Die letzten Monate bieten reichlich Anschauungsmaterial dafür, dass auch diese linke Debatte darauf achten muss, nicht in einem platten Eurozentrismus zu versinken. Nachdem der Krieg »nach Europa zurückgekehrt« ist, bekommen Kriege, die europäische Staaten und die USA in anderen Weltteilen entweder angezettelt haben oder nähren, noch weniger Aufmerksamkeit als zuvor. Für die Menschen etwa im Jemen oder in Syrien strukturiert Krieg in einem Ausmaß das Leben, das in Europa noch kaum vorstellbar scheint. Dass der Krieg der von Saudi-Arabien geführten Koalition im Jemen von den USA in aller Form »genehmigt« wurde und von technischem Personal aus Großbritannien, das die saudische Luftwaffe einsatzfähig erhält, erst militärisch möglich gemacht wird, zeigt ein weiterer Beitrag dieser Beilage, der diesen Krieg, den die UNO für die derzeit »schlimmste humanitäre Krise« weltweit verantwortlich macht, beleuchtet. In den Blättern, die sich seit Monaten mit Forderungen nach der Lieferung von immer mehr und immer schwereren Waffen an Kiew überbieten, ist darüber kaum noch etwas zu lesen. Beinahe in aller Öffentlichkeit wird hingegen im Pazifik ein Krieg vorbereitet, der das Potential hätte, zu einem neuen Weltkrieg zu eskalieren.

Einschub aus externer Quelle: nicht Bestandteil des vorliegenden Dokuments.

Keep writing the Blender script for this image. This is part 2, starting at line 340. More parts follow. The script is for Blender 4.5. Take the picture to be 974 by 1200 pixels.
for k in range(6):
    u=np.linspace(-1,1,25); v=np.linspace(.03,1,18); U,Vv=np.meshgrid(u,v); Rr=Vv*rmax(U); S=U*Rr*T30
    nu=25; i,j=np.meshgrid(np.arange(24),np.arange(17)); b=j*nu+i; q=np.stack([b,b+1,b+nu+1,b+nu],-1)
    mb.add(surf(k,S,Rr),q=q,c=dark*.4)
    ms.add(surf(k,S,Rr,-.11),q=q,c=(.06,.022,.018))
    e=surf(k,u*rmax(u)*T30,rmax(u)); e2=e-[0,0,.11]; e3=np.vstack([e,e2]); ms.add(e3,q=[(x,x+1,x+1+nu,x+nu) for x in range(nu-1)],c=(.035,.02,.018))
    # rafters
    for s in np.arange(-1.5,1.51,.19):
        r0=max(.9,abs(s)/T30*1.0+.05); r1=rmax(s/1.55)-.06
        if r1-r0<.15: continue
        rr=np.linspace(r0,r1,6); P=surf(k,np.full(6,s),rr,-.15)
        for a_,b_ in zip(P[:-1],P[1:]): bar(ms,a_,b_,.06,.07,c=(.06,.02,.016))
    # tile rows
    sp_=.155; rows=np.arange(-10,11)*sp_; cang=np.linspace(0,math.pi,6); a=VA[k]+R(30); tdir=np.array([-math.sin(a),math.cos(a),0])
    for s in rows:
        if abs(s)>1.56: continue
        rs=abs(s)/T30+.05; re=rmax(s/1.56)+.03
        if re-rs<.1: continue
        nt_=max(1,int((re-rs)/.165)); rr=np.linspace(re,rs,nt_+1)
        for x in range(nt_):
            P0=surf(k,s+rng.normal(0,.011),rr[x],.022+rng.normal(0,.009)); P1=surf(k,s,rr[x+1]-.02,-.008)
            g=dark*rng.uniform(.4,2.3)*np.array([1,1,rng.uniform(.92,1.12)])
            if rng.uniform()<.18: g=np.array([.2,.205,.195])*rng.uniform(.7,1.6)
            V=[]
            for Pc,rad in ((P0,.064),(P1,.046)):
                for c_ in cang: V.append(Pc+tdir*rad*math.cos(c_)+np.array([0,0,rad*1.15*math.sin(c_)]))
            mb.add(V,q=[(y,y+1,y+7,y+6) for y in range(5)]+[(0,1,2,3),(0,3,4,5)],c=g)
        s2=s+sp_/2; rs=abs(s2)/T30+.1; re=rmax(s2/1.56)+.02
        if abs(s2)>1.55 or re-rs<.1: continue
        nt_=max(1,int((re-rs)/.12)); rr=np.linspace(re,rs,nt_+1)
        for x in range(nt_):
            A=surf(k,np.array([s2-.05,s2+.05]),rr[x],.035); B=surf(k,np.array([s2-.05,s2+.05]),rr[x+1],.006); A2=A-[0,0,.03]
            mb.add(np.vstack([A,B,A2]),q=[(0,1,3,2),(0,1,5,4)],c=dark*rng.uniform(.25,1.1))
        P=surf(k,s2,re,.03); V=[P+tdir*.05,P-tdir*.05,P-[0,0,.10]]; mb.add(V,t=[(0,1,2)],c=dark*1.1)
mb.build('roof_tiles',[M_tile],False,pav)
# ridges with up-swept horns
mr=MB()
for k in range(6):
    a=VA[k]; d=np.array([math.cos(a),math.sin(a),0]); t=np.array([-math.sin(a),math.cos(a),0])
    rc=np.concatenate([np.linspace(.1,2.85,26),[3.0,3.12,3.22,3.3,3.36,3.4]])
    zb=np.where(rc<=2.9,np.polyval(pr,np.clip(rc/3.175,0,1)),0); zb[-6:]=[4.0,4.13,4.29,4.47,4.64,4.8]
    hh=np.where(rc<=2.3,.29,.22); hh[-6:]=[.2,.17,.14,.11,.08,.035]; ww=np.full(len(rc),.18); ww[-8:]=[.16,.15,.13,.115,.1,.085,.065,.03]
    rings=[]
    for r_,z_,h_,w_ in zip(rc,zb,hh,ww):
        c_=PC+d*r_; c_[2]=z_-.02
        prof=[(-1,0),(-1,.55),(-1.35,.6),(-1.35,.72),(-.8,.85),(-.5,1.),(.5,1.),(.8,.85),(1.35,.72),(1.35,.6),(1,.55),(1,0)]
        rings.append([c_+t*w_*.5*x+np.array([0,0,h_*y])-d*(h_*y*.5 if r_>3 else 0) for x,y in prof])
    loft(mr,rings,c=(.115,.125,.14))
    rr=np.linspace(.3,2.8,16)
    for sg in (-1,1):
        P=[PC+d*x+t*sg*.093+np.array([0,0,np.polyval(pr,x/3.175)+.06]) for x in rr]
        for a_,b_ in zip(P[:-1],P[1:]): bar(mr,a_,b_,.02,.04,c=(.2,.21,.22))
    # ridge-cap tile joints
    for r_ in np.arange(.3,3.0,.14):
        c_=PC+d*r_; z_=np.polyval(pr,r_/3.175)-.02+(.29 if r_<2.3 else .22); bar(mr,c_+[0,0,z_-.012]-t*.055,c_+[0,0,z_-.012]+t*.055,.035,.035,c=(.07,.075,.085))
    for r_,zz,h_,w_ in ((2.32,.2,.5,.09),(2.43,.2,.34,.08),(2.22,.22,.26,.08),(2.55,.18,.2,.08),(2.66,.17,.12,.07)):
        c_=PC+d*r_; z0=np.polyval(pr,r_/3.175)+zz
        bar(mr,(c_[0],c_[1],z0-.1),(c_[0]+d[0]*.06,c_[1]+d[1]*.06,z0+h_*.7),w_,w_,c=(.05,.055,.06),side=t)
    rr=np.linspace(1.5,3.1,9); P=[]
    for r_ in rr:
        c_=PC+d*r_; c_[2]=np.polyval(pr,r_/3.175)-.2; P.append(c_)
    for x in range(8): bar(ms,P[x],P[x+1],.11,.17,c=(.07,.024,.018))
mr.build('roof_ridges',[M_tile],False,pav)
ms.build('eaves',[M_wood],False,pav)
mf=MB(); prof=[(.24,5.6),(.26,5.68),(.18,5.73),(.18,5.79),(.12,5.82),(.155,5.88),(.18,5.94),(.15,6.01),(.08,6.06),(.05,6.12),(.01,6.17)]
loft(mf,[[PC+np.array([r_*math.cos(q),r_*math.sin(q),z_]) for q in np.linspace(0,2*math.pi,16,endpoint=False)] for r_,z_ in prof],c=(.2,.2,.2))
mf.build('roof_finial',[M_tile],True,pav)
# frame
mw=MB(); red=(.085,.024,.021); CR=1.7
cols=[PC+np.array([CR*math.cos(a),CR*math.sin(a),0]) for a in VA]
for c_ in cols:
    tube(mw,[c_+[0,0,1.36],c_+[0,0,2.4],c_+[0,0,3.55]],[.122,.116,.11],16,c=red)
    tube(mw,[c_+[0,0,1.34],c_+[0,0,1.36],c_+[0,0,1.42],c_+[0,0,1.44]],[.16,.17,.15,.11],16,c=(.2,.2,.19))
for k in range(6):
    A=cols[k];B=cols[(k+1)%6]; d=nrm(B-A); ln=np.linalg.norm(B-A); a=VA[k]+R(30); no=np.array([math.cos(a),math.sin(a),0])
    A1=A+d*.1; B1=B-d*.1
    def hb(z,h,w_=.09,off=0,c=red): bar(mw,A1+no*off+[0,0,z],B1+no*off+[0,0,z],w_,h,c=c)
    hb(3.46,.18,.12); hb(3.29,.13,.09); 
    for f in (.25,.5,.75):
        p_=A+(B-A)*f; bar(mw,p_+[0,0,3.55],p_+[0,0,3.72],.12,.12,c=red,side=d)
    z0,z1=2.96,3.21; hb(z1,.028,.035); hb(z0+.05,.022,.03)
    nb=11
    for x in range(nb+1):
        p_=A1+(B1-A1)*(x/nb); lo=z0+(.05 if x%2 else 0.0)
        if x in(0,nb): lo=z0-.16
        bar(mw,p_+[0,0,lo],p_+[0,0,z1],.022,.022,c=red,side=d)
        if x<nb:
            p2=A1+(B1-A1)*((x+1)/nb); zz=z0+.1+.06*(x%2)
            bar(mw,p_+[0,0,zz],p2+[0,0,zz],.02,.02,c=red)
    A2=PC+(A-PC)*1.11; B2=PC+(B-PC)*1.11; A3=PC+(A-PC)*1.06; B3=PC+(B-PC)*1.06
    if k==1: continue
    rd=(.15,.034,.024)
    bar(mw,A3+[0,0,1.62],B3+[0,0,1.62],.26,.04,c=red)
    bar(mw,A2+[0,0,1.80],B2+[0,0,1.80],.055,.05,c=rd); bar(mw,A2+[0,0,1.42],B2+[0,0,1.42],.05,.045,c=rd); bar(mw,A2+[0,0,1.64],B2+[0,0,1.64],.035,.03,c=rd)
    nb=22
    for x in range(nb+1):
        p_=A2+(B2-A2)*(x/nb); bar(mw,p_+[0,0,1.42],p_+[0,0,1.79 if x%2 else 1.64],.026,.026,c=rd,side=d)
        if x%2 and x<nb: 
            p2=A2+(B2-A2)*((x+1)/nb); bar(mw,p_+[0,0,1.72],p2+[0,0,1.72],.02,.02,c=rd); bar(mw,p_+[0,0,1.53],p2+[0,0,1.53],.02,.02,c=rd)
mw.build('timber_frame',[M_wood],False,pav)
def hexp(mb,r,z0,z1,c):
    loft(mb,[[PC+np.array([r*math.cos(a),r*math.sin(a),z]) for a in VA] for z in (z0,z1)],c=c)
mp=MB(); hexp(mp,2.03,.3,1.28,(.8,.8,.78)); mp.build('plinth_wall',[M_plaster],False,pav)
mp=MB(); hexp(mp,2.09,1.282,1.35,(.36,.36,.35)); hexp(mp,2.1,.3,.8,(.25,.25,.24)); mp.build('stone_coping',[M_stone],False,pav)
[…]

Zu den Fotos in dieser Beilage:

Flucht und Vertreibung sind die häufigste Folge von Kriegen, Menschen suchen Schutz in Flüchtlingslagern.

Das Camp Al-Hol in Nordostsyrien ist ein Sonderfall, dort leben nicht nur schutzbedürftige Geflüchtete, sondern auch Tausende IS-Anhängerinnen aus dem Ausland, die dort interniert werden und ihre Kinder. Insgesamt wohnen dort mehr als 55.000 Personen in Zelten, 90 Prozent von ihnen sind Frauen und Kinder. Länder wie die Bundesrepublik nehmen ihre Staatsangehörigen nur vereinzelt zurück.

Wöchentlich werden vom IS geköpfte Frauen im Camp gefunden. Auch an dem Tag, als die kurdische Fotografin Perwin Legerin diese Fotostrecke aufnahm. Die Mitarbeitenden und Journalisten können viele Teile des Camps nur mit gepanzerten Fahrzeugen durchfahren, einige Insassen sind bewaffnet. Das Camp ist eine Brutstätte für islamistische Ideologien. Eine neue Generation IS-Anhänger wächst dort heran.